En Cataluña tiene mucho arraigo la fiesta
de Sant Esteve, día de reunión familiar en torno a la mesa. La Iglesia católica celebra la fiesta de san Esteban,
el protomártir. Es una figura muy atractiva. Los Hechos de los Apóstoles nos
cuentan su muerte
por la lapidación. Lucas se ha empeñado en narrarla siguiendo la
falsilla de la muerte de Jesús para poner de relieve el paralelismo entre el Maestro y el discípulo. Pero donde Jesús dice: “Padre, en tus manos encomiendo mi espíritu” (Lc 23,46), Esteban
(cuyo nombre griego significa “corona”) cambia el vocativo: “Señor Jesús, recibe mi espíritu” (Hch
7,59). Hay un detalle del relato que me llama la atención: “Los testigos, dejando sus capas a los pies de un joven llamado Saulo,
se pusieron también a apedrear a Esteban” (Hch 7,58). Este joven, llamado
Saulo, no es otro que el futuro Pablo de Tarso, el apóstol de Jesús. En este
momento, los separa la ideología, si
se me permite usar un término ajeno al Nuevo Testamento. Más adelante, los unirá
la experiencia de encuentro con el
mismo Jesús. Saulo colaboraba en la lapidación de Esteban y cree hacerlo “en
nombre de Dios”. Le parecía que acabar con los “blasfemos” era una forma
excelsa de darle gloria. Esteban respondió como lo hizo Jesús en la cruz: “Señor, no les tengas en cuenta este pecado”

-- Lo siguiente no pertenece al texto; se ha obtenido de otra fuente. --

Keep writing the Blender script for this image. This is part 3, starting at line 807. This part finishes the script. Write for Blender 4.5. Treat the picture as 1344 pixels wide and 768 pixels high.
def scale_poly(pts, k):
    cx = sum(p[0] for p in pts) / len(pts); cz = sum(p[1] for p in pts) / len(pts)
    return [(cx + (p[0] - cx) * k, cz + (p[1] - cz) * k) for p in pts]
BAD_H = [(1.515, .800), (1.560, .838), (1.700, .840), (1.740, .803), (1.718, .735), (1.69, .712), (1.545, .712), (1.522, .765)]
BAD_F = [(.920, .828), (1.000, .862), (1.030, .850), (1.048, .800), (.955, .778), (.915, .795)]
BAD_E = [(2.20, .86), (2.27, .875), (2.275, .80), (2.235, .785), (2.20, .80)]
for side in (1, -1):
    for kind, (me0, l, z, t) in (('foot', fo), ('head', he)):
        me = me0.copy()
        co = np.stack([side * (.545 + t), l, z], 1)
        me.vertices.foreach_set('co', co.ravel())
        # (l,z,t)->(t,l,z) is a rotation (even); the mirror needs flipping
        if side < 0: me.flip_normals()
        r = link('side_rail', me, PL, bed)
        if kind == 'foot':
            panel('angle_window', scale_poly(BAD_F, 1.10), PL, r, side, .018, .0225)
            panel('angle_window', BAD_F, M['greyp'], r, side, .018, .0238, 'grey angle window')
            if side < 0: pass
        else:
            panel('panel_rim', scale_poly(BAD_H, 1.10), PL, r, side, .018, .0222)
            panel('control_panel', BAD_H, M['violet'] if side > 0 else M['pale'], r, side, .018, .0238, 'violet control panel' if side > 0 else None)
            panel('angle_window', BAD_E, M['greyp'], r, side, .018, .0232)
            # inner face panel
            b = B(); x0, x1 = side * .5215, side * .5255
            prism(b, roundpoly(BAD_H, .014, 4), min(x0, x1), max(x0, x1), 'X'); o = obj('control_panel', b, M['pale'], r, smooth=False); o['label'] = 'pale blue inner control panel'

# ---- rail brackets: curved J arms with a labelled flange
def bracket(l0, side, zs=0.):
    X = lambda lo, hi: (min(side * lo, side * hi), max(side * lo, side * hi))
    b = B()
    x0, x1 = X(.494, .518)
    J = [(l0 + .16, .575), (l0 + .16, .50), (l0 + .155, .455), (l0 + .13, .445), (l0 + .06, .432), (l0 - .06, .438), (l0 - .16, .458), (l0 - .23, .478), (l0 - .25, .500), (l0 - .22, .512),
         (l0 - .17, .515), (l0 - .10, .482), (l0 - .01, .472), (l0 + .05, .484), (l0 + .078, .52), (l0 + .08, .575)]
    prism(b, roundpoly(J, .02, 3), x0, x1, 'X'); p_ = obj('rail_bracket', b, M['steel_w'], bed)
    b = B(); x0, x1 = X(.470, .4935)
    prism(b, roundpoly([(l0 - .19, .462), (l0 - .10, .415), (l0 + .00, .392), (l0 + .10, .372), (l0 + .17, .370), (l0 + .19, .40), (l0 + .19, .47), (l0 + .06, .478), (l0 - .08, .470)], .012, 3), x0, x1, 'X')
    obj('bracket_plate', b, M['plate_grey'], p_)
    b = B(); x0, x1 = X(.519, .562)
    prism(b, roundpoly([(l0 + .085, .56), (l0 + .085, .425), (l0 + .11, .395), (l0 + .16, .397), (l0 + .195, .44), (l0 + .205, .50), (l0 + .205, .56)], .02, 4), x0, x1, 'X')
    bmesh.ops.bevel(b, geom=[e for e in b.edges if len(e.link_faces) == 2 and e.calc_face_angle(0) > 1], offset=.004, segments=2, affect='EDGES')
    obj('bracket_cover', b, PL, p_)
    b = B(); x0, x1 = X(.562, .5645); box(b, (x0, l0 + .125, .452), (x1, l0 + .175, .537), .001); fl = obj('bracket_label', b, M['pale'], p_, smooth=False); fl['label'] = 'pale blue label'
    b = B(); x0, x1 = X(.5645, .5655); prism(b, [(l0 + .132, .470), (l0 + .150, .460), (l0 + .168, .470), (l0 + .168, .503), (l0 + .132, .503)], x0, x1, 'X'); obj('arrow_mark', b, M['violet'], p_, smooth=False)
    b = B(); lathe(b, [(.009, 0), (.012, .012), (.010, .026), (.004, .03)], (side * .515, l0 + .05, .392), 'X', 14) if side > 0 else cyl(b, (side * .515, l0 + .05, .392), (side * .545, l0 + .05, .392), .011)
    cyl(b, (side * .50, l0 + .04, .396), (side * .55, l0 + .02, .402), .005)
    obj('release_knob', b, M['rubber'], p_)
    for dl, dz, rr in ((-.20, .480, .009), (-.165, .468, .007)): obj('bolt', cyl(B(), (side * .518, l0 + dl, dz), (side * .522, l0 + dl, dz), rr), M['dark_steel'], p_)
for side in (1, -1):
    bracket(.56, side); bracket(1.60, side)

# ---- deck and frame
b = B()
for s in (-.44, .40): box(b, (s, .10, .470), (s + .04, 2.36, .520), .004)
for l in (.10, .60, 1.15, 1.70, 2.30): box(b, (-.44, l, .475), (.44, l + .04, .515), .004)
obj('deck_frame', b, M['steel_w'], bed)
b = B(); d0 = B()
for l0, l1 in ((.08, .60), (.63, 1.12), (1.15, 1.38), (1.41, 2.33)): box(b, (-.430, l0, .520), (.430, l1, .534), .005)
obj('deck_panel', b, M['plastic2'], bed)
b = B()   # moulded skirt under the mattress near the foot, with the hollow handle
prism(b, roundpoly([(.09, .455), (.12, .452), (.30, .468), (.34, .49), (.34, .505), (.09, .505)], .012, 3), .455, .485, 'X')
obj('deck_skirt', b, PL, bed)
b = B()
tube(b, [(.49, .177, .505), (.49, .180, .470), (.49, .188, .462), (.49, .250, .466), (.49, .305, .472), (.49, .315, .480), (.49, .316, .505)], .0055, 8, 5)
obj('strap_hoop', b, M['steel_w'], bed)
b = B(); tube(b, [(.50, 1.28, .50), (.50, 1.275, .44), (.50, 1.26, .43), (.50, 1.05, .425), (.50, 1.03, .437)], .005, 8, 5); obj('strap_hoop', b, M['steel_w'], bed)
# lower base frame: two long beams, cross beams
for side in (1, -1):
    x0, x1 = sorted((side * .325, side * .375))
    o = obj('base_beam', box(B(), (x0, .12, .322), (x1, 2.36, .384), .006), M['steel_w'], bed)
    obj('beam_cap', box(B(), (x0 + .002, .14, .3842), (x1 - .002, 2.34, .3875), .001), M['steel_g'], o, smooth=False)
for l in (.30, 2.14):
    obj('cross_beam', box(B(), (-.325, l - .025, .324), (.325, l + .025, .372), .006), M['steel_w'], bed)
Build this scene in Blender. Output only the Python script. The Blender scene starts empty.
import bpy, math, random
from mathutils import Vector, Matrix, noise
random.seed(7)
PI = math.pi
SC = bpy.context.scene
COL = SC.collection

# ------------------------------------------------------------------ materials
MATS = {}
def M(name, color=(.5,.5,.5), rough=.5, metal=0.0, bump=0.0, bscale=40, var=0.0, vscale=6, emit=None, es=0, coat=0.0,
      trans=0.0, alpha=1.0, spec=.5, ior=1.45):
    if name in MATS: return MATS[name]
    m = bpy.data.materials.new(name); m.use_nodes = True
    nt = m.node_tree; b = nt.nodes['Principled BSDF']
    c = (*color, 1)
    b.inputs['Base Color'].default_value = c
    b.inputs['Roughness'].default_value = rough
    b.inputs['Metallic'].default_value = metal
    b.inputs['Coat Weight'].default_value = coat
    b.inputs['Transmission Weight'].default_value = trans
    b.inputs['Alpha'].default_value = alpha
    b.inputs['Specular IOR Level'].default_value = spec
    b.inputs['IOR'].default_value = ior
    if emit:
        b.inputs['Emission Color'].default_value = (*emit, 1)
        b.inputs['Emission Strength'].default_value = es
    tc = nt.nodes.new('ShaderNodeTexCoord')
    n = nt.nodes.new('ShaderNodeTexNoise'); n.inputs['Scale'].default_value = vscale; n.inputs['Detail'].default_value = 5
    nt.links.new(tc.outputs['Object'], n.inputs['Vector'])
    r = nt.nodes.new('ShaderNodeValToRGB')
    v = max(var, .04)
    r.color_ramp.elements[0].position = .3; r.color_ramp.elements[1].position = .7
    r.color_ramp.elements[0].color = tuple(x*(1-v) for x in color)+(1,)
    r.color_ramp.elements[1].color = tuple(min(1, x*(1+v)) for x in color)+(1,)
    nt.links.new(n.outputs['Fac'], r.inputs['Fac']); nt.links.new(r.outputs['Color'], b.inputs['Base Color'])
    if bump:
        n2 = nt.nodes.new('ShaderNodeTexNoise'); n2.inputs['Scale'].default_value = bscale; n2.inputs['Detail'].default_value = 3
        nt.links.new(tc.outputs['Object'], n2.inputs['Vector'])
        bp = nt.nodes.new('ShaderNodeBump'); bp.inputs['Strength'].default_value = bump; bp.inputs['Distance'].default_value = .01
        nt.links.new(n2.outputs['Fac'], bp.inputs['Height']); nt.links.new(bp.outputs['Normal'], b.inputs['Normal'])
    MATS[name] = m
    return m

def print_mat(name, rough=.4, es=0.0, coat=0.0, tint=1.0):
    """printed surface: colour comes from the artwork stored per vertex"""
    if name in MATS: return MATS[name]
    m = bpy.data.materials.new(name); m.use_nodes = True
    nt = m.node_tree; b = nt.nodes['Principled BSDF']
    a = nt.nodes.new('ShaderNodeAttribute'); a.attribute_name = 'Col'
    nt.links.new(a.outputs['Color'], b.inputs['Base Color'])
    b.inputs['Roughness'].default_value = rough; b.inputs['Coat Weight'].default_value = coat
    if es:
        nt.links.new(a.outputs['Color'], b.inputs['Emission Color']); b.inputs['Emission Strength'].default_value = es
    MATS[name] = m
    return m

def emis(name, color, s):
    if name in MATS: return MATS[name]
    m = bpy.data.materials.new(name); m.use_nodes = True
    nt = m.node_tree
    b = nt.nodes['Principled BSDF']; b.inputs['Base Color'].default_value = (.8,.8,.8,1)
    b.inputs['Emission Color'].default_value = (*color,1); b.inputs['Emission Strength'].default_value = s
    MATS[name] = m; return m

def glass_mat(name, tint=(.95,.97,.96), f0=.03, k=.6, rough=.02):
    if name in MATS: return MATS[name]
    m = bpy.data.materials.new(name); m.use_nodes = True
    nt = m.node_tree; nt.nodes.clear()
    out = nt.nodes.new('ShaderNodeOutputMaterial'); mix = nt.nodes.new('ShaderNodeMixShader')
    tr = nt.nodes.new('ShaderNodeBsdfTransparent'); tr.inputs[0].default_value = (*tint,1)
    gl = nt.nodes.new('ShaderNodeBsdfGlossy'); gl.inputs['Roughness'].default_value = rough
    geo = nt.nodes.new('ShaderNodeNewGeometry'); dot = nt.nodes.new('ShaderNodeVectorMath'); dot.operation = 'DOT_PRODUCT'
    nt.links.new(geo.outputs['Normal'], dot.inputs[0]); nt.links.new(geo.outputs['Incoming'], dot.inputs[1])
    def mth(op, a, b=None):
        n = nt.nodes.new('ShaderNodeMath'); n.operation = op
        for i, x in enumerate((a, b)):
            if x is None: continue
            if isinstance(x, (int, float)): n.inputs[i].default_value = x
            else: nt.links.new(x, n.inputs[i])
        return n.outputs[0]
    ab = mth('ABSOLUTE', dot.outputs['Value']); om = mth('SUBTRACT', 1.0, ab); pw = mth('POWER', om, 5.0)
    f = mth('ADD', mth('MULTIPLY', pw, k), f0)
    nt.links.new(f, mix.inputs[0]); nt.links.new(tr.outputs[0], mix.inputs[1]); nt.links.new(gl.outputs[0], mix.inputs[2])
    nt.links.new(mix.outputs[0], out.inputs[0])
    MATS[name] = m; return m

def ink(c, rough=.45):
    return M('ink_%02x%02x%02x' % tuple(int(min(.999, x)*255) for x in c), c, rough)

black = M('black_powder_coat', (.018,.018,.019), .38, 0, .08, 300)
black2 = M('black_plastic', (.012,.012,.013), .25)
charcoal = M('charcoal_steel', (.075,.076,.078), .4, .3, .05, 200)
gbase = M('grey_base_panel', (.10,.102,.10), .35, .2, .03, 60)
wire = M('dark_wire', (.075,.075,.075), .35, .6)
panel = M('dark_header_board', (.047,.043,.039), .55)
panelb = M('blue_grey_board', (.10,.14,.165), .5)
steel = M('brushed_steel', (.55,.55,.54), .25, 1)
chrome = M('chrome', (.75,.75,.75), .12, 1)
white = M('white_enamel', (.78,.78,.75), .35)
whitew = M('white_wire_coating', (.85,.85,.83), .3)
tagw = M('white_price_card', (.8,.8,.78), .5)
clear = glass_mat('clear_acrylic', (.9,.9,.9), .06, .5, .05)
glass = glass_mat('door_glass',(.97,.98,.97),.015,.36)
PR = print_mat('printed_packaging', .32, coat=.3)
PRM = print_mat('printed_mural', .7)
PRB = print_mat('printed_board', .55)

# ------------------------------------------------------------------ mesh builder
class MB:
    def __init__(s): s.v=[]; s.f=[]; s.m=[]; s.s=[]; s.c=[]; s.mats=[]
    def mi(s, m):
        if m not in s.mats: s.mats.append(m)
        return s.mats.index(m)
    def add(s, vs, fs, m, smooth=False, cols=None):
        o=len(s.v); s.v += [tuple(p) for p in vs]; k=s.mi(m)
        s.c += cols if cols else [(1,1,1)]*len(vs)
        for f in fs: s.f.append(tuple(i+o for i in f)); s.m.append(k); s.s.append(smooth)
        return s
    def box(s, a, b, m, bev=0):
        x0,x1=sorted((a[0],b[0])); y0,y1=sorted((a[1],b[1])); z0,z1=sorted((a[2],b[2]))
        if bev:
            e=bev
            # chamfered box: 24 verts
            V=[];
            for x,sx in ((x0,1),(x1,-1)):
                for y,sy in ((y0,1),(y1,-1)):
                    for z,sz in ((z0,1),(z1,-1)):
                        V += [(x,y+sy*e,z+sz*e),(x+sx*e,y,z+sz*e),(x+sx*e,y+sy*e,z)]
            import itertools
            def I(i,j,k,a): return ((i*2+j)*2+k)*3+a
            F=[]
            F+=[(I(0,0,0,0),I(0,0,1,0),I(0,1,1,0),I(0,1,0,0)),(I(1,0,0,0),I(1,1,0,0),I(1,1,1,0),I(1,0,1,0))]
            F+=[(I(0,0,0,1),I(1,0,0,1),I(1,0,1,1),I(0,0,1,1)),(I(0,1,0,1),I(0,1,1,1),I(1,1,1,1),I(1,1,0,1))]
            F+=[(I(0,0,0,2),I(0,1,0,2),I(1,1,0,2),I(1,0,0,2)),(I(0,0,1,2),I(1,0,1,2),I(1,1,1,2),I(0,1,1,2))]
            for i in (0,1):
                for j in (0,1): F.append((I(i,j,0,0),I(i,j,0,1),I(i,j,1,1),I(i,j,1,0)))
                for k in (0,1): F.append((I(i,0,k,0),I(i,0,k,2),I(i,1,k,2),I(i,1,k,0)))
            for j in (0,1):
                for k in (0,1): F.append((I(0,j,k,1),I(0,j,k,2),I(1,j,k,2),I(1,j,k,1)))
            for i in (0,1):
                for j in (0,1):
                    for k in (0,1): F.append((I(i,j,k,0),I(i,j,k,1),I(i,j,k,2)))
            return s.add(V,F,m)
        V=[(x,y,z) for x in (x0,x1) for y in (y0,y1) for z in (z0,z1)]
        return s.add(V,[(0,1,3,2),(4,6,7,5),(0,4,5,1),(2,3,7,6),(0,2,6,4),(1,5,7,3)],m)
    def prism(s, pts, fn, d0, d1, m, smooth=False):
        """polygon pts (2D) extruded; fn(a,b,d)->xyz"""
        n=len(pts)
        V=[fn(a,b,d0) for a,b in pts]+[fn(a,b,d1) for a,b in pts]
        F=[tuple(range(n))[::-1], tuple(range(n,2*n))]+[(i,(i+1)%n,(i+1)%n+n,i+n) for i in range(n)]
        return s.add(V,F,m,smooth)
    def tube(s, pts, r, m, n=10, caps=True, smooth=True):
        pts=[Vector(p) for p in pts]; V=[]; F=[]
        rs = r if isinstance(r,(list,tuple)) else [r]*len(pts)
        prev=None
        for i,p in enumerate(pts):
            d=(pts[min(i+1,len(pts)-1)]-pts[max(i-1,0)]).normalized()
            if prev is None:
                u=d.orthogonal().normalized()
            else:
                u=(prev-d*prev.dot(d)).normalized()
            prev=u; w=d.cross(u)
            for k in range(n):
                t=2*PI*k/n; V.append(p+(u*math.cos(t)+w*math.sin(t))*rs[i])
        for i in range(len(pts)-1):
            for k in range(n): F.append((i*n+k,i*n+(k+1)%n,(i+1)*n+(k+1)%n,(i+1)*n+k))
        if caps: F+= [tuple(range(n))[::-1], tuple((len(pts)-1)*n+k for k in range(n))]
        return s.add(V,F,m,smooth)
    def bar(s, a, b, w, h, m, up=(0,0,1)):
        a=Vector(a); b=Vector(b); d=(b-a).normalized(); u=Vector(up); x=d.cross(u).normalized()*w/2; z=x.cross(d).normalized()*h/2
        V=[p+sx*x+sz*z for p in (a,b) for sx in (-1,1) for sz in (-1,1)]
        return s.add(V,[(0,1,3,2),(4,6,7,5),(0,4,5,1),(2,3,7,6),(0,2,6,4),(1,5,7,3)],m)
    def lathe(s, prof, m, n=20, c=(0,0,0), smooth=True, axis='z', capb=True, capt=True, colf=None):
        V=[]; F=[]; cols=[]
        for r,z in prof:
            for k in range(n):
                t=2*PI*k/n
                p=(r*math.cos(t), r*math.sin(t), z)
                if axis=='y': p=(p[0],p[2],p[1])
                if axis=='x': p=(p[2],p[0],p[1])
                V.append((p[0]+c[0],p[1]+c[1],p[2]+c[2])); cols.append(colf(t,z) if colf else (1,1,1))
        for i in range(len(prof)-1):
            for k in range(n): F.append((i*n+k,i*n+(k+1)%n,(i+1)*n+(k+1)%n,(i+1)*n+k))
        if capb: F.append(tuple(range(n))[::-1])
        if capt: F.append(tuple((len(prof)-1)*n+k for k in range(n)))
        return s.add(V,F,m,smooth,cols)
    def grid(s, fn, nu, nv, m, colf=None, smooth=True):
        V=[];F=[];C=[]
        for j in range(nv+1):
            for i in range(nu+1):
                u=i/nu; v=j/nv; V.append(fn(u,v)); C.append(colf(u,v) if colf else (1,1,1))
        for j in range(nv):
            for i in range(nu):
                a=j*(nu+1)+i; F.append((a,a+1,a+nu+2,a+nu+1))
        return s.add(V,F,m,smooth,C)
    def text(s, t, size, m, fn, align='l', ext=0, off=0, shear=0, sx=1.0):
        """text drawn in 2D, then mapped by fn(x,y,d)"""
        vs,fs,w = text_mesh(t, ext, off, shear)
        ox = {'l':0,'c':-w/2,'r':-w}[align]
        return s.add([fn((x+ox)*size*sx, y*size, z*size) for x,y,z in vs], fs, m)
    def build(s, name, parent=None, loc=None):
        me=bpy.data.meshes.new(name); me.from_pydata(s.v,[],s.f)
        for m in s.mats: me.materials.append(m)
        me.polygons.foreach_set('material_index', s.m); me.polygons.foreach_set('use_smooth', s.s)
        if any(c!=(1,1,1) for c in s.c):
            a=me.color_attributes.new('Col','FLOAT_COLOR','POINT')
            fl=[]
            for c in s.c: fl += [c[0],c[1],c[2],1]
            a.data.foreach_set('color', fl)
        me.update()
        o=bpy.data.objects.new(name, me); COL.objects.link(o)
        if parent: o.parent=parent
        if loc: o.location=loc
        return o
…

(Hch 7,60). No dejó espacio al odio o al resentimiento. Perdonó de corazón. La ideología separa; la fe une.
El caso de Esteban y de
Saulo me ayuda a comprender mejor lo que nos pasa hoy. En nombre de la ideología (religiosa, política, económica,
deportiva, cultural) somos capaces de cometer las más atroces calamidades. Soy consciente del carácter polisémico del término ideología. Aquí lo uso como equivalente a conjunto de ideas que tratan de imponer una determinada visión de la realidad. Para
las ideologías de cualquier tipo, los seres humanos no tienen ni rostro ni nombre
ni historia: son números, obstáculos, enemigos conquistables. Todo se justifica con
tal de lograr los objetivos. Para las ideologías, el fin sagrado (sociedad sin clases, independencia, unidad, victoria
del equipo, raza, excelencia cultural) justifica cualquier medio, incluso los
más aviesos e inhumanos. Nunca se puede combatir una ideología con otra. No
hacen sino retroalimentarse y reforzar sus extremos. Las ideologías solo se
superan -como sucedió en el caso de Esteban y Saulo- cuando se trascienden,
cuando van más allá de sí mismas y se abren a un bien superior. Esteban y Saulo
se encontraron entre ellos cuando
ambos se encontraron en Cristo. Esta
me parece la clave más profunda. Solo la experiencia de un encuentro interpersonal neutraliza el potencial diabólico de las ideologías.
El “enemigo” anónimo y sin rostro adquiere un nombre. Nos atrevemos a mirarlo
a los ojos. Descubrimos que ambos pertenecemos a la misma especie humana, que
ambos tenemos sueños y necesidades, que ambos estamos sostenidos por el mismo Amor.
¿No es esto lo que celebramos en Navidad? ¡Gracias, Esteban!